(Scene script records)
------------------------------------

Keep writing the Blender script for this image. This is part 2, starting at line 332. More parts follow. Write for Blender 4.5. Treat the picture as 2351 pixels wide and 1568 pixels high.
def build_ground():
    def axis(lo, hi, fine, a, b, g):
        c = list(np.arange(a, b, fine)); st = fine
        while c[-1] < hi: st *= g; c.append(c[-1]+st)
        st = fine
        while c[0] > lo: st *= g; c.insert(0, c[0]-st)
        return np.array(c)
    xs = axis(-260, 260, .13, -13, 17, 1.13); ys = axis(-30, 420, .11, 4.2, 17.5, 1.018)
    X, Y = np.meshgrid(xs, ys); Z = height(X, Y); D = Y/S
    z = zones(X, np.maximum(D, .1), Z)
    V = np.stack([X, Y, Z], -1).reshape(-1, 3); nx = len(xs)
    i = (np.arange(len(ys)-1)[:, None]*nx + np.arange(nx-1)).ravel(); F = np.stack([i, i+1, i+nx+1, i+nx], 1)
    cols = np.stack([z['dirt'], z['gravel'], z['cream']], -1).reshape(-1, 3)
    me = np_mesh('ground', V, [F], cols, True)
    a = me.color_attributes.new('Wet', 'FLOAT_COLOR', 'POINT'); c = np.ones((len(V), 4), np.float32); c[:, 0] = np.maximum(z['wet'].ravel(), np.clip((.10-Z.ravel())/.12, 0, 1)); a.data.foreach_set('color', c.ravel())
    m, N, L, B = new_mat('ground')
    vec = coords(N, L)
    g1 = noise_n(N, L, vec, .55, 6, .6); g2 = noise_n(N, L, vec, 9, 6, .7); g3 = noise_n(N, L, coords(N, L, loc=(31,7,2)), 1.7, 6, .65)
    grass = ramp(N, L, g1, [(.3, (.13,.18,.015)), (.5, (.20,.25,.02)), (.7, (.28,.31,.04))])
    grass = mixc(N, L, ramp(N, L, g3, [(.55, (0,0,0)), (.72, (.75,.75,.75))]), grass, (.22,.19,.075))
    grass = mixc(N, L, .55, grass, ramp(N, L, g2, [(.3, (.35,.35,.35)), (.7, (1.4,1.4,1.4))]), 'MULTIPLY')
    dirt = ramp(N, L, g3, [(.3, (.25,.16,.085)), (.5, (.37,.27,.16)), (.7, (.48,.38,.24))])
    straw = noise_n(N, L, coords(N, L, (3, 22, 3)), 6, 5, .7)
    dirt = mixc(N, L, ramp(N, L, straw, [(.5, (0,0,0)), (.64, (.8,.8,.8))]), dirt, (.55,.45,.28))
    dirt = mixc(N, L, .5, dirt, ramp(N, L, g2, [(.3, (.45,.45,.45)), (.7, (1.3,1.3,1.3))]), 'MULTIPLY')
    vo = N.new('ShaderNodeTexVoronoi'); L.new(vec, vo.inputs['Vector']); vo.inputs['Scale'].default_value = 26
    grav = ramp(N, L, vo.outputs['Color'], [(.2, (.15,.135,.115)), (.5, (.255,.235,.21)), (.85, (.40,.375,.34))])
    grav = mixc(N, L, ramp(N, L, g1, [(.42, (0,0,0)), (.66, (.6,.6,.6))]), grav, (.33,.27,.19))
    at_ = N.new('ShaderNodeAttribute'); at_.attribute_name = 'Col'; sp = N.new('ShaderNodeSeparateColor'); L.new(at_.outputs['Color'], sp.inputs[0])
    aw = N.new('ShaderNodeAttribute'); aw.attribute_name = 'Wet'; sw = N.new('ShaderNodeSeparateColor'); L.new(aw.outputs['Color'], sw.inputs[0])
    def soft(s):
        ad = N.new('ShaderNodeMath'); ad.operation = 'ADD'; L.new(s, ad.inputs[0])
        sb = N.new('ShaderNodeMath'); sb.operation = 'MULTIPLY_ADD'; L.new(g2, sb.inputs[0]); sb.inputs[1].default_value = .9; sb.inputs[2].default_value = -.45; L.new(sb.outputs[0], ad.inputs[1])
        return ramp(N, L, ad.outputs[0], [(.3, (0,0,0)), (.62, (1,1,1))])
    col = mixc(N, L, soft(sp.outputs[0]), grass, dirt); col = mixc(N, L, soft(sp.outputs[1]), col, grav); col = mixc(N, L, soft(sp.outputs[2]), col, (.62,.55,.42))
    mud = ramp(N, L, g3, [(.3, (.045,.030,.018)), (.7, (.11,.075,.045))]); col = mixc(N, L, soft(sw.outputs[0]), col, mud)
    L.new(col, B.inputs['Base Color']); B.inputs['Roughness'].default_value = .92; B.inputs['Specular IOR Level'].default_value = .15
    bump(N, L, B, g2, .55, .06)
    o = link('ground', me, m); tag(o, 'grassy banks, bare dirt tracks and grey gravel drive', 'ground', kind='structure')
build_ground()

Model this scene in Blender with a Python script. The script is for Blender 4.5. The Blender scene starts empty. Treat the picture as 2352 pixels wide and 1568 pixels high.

------------------------------------

● What the task asks:
Extract all the entries word for word.

● Solution to this problem:
Keep writing the Blender script for this image. This is part 2, starting at line 332. More parts follow. Write for Blender 4.5. Treat the picture as 2351 pixels wide and 1568 pixels high.
def build_ground():
    def axis(lo, hi, fine, a, b, g):
        c = list(np.arange(a, b, fine)); st = fine
        while c[-1] < hi: st *= g; c.append(c[-1]+st)
        st = fine
        while c[0] > lo: st *= g; c.insert(0, c[0]-st)
        return np.array(c)
    xs = axis(-260, 260, .13, -13, 17, 1.13); ys = axis(-30, 420, .11, 4.2, 17.5, 1.018)
    X, Y = np.meshgrid(xs, ys); Z = height(X, Y); D = Y/S
    z = zones(X, np.maximum(D, .1), Z)
    V = np.stack([X, Y, Z], -1).reshape(-1, 3); nx = len(xs)
    i = (np.arange(len(ys)-1)[:, None]*nx + np.arange(nx-1)).ravel(); F = np.stack([i, i+1, i+nx+1, i+nx], 1)
    cols = np.stack([z['dirt'], z['gravel'], z['cream']], -1).reshape(-1, 3)
    me = np_mesh('ground', V, [F], cols, True)
    a = me.color_attributes.new('Wet', 'FLOAT_COLOR', 'POINT'); c = np.ones((len(V), 4), np.float32); c[:, 0] = np.maximum(z['wet'].ravel(), np.clip((.10-Z.ravel())/.12, 0, 1)); a.data.foreach_set('color', c.ravel())
    m, N, L, B = new_mat('ground')
    vec = coords(N, L)
    g1 = noise_n(N, L, vec, .55, 6, .6); g2 = noise_n(N, L, vec, 9, 6, .7); g3 = noise_n(N, L, coords(N, L, loc=(31,7,2)), 1.7, 6, .65)
    grass = ramp(N, L, g1, [(.3, (.13,.18,.015)), (.5, (.20,.25,.02)), (.7, (.28,.31,.04))])
    grass = mixc(N, L, ramp(N, L, g3, [(.55, (0,0,0)), (.72, (.75,.75,.75))]), grass, (.22,.19,.075))
    grass = mixc(N, L, .55, grass, ramp(N, L, g2, [(.3, (.35,.35,.35)), (.7, (1.4,1.4,1.4))]), 'MULTIPLY')
    dirt = ramp(N, L, g3, [(.3, (.25,.16,.085)), (.5, (.37,.27,.16)), (.7, (.48,.38,.24))])
    straw = noise_n(N, L, coords(N, L, (3, 22, 3)), 6, 5, .7)
    dirt = mixc(N, L, ramp(N, L, straw, [(.5, (0,0,0)), (.64, (.8,.8,.8))]), dirt, (.55,.45,.28))
    dirt = mixc(N, L, .5, dirt, ramp(N, L, g2, [(.3, (.45,.45,.45)), (.7, (1.3,1.3,1.3))]), 'MULTIPLY')
    vo = N.new('ShaderNodeTexVoronoi'); L.new(vec, vo.inputs['Vector']); vo.inputs['Scale'].default_value = 26
    grav = ramp(N, L, vo.outputs['Color'], [(.2, (.15,.135,.115)), (.5, (.255,.235,.21)), (.85, (.40,.375,.34))])
    grav = mixc(N, L, ramp(N, L, g1, [(.42, (0,0,0)), (.66, (.6,.6,.6))]), grav, (.33,.27,.19))
    at_ = N.new('ShaderNodeAttribute'); at_.attribute_name = 'Col'; sp = N.new('ShaderNodeSeparateColor'); L.new(at_.outputs['Color'], sp.inputs[0])
    aw = N.new('ShaderNodeAttribute'); aw.attribute_name = 'Wet'; sw = N.new('ShaderNodeSeparateColor'); L.new(aw.outputs['Color'], sw.inputs[0])
    def soft(s):
        ad = N.new('ShaderNodeMath'); ad.operation = 'ADD'; L.new(s, ad.inputs[0])
        sb = N.new('ShaderNodeMath'); sb.operation = 'MULTIPLY_ADD'; L.new(g2, sb.inputs[0]); sb.inputs[1].default_value = .9; sb.inputs[2].default_value = -.45; L.new(sb.outputs[0], ad.inputs[1])
        return ramp(N, L, ad.outputs[0], [(.3, (0,0,0)), (.62, (1,1,1))])
    col = mixc(N, L, soft(sp.outputs[0]), grass, dirt); col = mixc(N, L, soft(sp.outputs[1]), col, grav); col = mixc(N, L, soft(sp.outputs[2]), col, (.62,.55,.42))
    mud = ramp(N, L, g3, [(.3, (.045,.030,.018)), (.7, (.11,.075,.045))]); col = mixc(N, L, soft(sw.outputs[0]), col, mud)
    L.new(col, B.inputs['Base Color']); B.inputs['Roughness'].default_value = .92; B.inputs['Specular IOR Level'].default_value = .15
    bump(N, L, B, g2, .55, .06)
    o = link('ground', me, m); tag(o, 'grassy banks, bare dirt tracks and grey gravel drive', 'ground', kind='structure')
build_ground()

Model this scene in Blender with a Python script. The script is for Blender 4.5. The Blender scene starts empty. Treat the picture as 2352 pixels wide and 1568 pixels high.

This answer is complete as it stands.